Once again we see someone on the Left ignoring laws that are in their way, in the pursuit of achieving some goal against a political opponent. Basically, the same thing going on at Berkeley and many other places where close-minded fascists do all they can to shut down speakers who they disagree with. While claiming some sort of righteous mantle.

On the one hand, it is refreshing to see an elected official actually DO something, like actually take action on anything other than getting in line for another free meal at some political event.

After asking the guy to stop, to no effect, Wagner strode over and took away the illegal cameras. He had that right. By law.

And by nature, someone trying to bully you deserves a bit of a smack back.

So on that score, Wagner did well.

And he did not whine, or give fake smiles. He acted like a man. Like I said, in that way this is refreshing.

On the other hand, Wagner clearly lost his cool and was a little uncoordinated in his efforts. He was visibly upset and acting on his emotions.

As my friend Pastor John said, Wagner could have exhibited a little more poise. And both the politico and the athlete in me agrees: Never let them see you sweat, or lose your cool, and don’t get physical unless you are going to be smooth.

And for the record, there are things about Scott Wagner that I like, mostly his policies. And there are things, or to be more exact, moments, that have left me upset with the man. Having spent two days outside working polls to get him elected, I earned the right to criticize Scott Wagner. And I have some unhappy things to say about his behavior with me.

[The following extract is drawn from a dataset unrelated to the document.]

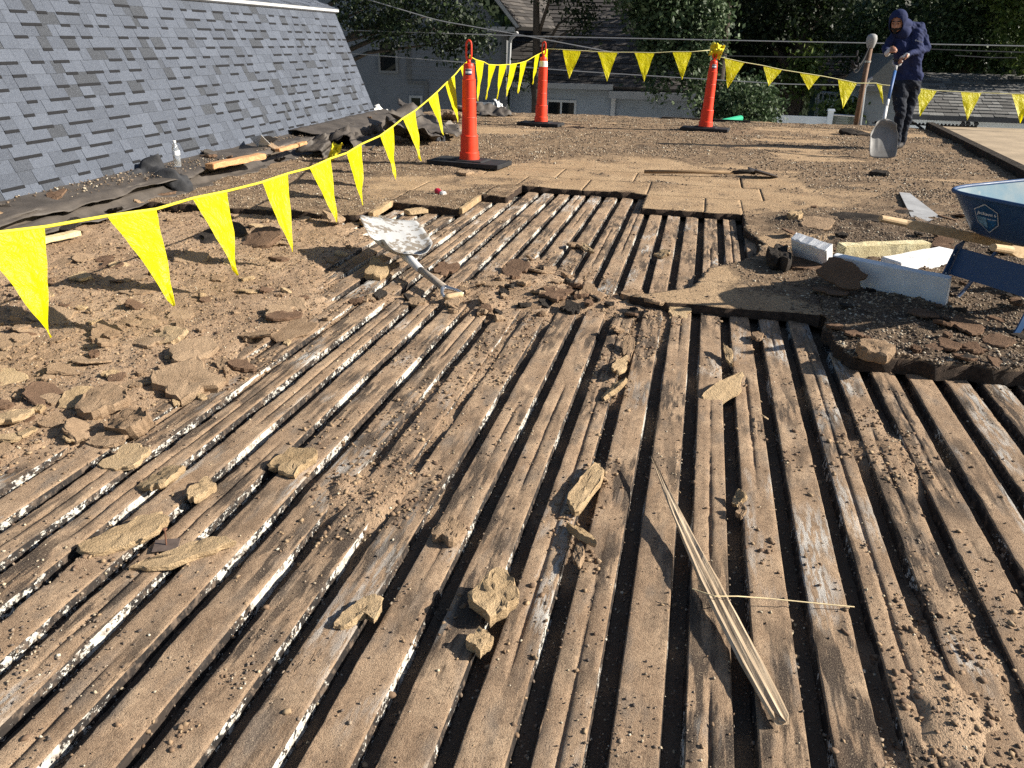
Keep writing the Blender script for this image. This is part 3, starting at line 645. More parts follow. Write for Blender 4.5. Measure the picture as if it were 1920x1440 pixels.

But that’s not the subject here. What is the subject is why the Left keeps ignoring laws they don’t like, that get in their way. Their behavior is anarchic, inconsistent with the rule of law. Why they expect to do these things without pushback and resistance is not understandable.

On that score, Wagner’s actions were a good “shot heard round the world” type moment.

The rest of us could emulate it. Smooooothly.